The Week Before Close-up
Throughout the year we've been picking a series of films to complement Ikon Gallery's decade-spanning celebration of their fiftieth birthday. This week we're up to the 90s, and Abbas Kiarostami's Close-Up. It's one of our favourite films, and perhaps inevitably one of our slowest sellers. Persuading Birmingham audiences to go and see twenty-year-old Iranian movies has never been easy, but now that so much is available as instant home entertainment it's perhaps tougher than ever. If you've never seen a Kiarostami movie, it's also quite tricky to explain what's so special about them.

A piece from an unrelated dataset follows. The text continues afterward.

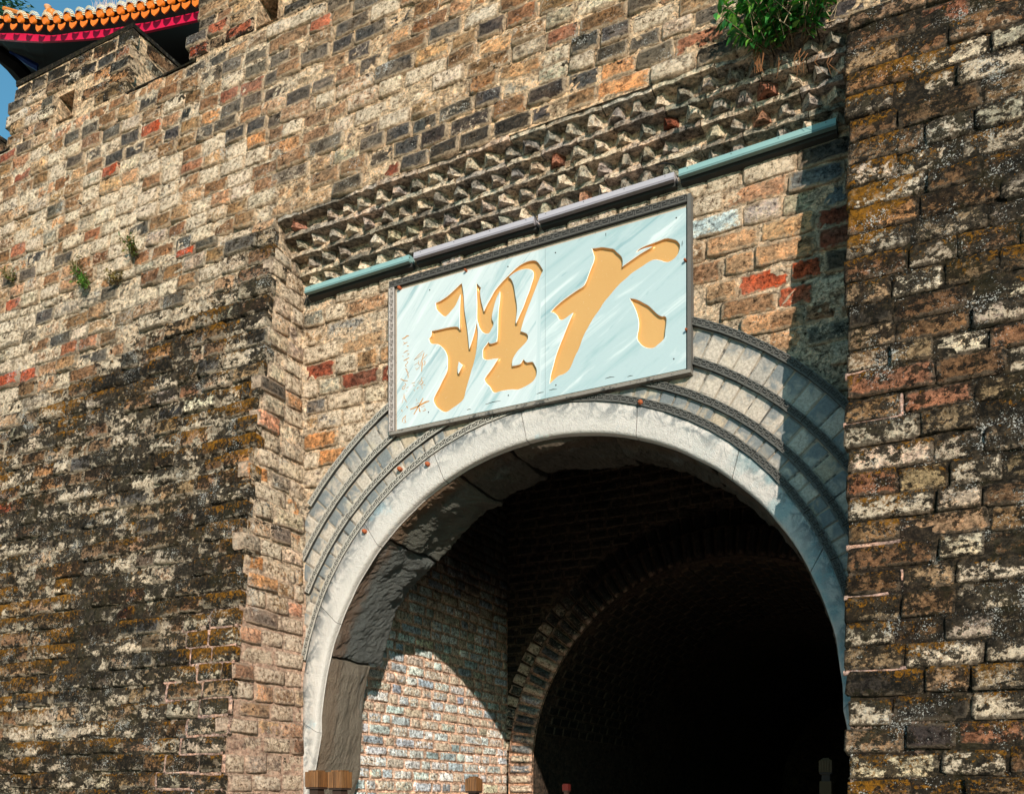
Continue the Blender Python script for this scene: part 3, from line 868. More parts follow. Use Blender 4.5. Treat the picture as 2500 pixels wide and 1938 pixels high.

Close-up is a great place to start though.
Inspired by a magazine article about a poor man who impersonated filmmaker Mohsen Makhmalbaf and hoodwinked a middle-class family, Kiarostami managed to persuade the story's real-life protagonists to play themselves in his semi-documentary, which becomes a surprising and moving reverie on the power of cinema. As Godfrey Cheshire describes in an excellent overview of the film for Criterion, this was one of the first occasions when cinephiles in the West began to wake up to Iran's fertile film culture. Combining self-awareness and metaphysical concerns with a sharp eye for the everyday, this movement had a global influence - although sadly, many of its main proponents are now prevented from working at home, or like Kiarostami ply their trade abroad.
As we fret over the sales for Saturday's show (also featuring a short talk by Dr. Saeed Zeydabadi-Nejad, and only £5 folks!), we console ourselves that Italian director Nanni Moretti went through the same thing when screening Close-up at his cinema in Rome. His 1996 short, The Opening Day of Close-up, nicely captures the anxiety of the film programmer and the effect this can have on long-suffering colleagues.